* Exercise requirements
Give again, word for word, each line from the top of the listing through the line that holds "def frW(u, w, v): return (u, w, v)".

* Material provided
⁂

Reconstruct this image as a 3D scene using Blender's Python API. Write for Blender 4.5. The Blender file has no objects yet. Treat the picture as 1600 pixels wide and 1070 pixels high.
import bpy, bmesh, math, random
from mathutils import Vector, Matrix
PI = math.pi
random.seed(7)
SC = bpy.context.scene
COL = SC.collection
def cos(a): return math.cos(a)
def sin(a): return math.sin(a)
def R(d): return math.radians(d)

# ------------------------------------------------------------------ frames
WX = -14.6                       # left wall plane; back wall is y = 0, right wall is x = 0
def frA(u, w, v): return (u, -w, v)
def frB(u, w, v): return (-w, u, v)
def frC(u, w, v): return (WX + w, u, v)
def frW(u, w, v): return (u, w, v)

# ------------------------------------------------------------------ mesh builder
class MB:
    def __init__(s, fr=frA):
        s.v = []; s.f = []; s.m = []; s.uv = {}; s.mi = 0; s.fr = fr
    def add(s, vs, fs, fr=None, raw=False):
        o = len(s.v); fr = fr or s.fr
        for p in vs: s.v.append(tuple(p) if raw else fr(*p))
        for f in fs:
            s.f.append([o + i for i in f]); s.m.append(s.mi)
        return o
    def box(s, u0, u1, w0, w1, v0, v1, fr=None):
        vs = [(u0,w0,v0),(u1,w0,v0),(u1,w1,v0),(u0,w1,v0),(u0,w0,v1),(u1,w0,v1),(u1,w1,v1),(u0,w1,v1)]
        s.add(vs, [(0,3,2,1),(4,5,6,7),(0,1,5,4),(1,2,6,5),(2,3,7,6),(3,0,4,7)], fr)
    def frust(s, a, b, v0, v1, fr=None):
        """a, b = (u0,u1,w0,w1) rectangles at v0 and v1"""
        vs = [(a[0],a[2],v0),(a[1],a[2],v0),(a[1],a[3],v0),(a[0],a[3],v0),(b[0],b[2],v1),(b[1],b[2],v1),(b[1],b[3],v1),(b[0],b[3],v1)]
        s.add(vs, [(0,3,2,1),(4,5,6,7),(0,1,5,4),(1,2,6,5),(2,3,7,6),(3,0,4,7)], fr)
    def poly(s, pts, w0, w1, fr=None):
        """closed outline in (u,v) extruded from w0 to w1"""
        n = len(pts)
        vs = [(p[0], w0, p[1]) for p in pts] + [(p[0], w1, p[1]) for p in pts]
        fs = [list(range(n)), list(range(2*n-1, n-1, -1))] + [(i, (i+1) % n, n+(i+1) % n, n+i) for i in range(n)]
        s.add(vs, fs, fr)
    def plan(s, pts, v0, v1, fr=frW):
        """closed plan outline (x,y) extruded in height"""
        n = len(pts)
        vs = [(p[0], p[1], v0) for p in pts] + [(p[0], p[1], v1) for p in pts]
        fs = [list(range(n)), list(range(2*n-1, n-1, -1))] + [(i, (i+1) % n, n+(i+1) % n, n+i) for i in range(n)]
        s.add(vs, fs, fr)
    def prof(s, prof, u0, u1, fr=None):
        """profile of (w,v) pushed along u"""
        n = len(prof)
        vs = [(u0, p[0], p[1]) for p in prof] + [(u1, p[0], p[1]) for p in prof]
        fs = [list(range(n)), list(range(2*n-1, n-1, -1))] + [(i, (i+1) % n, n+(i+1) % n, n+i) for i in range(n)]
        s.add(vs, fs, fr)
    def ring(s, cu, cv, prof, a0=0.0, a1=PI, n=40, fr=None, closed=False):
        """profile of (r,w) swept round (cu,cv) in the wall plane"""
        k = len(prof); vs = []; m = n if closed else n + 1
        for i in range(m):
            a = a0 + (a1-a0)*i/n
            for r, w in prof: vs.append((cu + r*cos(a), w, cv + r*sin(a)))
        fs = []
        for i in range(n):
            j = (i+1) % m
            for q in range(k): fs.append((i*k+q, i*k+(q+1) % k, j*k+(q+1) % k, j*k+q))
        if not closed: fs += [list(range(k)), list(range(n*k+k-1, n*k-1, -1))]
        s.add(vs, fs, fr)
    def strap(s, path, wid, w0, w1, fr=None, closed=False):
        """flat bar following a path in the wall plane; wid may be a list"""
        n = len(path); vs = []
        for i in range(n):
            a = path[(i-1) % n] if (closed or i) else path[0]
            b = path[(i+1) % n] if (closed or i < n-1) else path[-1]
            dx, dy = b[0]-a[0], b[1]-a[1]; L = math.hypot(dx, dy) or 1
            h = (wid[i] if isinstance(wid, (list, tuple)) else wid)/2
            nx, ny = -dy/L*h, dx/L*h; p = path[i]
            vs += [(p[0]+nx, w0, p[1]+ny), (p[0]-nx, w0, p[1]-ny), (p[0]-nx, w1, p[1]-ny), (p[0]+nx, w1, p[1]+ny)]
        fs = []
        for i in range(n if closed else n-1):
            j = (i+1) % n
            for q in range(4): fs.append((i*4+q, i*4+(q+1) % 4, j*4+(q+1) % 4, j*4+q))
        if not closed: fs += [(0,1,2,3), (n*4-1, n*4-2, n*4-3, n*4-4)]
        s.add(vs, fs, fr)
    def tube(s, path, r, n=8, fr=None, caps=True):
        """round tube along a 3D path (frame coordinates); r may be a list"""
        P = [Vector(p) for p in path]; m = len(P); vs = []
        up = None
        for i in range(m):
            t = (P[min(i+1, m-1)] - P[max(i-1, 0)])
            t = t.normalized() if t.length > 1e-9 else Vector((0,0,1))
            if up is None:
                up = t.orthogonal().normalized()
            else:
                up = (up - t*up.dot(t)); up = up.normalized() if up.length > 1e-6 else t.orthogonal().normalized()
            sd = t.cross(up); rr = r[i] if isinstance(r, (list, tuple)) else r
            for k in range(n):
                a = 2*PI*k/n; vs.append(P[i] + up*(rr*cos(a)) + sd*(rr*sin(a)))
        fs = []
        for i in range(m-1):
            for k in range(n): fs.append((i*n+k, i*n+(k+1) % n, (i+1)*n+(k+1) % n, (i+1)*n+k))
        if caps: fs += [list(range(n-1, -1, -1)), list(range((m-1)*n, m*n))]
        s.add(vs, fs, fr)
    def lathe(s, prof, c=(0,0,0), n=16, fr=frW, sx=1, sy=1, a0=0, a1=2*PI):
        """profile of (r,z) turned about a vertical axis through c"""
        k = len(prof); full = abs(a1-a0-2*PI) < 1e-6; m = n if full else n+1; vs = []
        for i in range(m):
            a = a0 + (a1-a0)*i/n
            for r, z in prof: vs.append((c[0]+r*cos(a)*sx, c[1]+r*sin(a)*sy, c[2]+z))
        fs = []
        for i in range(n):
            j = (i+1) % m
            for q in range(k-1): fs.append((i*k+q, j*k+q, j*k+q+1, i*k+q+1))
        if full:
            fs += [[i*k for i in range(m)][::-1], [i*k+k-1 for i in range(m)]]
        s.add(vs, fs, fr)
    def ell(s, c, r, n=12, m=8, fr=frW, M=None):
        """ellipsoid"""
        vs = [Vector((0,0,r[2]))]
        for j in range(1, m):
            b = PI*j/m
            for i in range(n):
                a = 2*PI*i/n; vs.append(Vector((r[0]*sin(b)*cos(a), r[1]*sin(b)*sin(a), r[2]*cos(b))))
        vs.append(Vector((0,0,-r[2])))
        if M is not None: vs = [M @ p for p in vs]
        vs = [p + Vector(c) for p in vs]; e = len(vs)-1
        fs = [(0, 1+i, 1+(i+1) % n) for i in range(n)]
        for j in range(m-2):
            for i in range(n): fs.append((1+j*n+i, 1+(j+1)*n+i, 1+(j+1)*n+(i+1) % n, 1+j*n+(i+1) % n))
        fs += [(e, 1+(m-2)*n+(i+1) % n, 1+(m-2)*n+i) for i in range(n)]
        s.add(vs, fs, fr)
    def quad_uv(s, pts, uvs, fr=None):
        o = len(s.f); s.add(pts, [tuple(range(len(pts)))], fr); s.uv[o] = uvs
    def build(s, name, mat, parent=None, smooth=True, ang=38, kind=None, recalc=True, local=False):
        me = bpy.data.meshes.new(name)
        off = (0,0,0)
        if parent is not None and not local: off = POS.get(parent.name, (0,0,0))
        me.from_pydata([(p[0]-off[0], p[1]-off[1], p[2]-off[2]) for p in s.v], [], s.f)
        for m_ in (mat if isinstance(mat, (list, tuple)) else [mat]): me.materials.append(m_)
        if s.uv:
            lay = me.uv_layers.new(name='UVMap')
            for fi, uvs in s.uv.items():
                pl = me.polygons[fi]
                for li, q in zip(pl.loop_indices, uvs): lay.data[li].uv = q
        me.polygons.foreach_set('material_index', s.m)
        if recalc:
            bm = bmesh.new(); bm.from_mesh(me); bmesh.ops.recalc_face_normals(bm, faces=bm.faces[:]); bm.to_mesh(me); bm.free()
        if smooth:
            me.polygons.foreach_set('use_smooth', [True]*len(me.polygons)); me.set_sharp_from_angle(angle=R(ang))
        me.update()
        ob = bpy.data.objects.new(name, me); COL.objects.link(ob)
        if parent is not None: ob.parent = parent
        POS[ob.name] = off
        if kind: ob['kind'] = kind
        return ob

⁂

* Response for this exercise
Reconstruct this image as a 3D scene using Blender's Python API. Write for Blender 4.5. The Blender file has no objects yet. Treat the picture as 1600 pixels wide and 1070 pixels high.
import bpy, bmesh, math, random
from mathutils import Vector, Matrix
PI = math.pi
random.seed(7)
SC = bpy.context.scene
COL = SC.collection
def cos(a): return math.cos(a)
def sin(a): return math.sin(a)
def R(d): return math.radians(d)

# ------------------------------------------------------------------ frames
WX = -14.6                       # left wall plane; back wall is y = 0, right wall is x = 0
def frA(u, w, v): return (u, -w, v)
def frB(u, w, v): return (-w, u, v)
def frC(u, w, v): return (WX + w, u, v)
def frW(u, w, v): return (u, w, v)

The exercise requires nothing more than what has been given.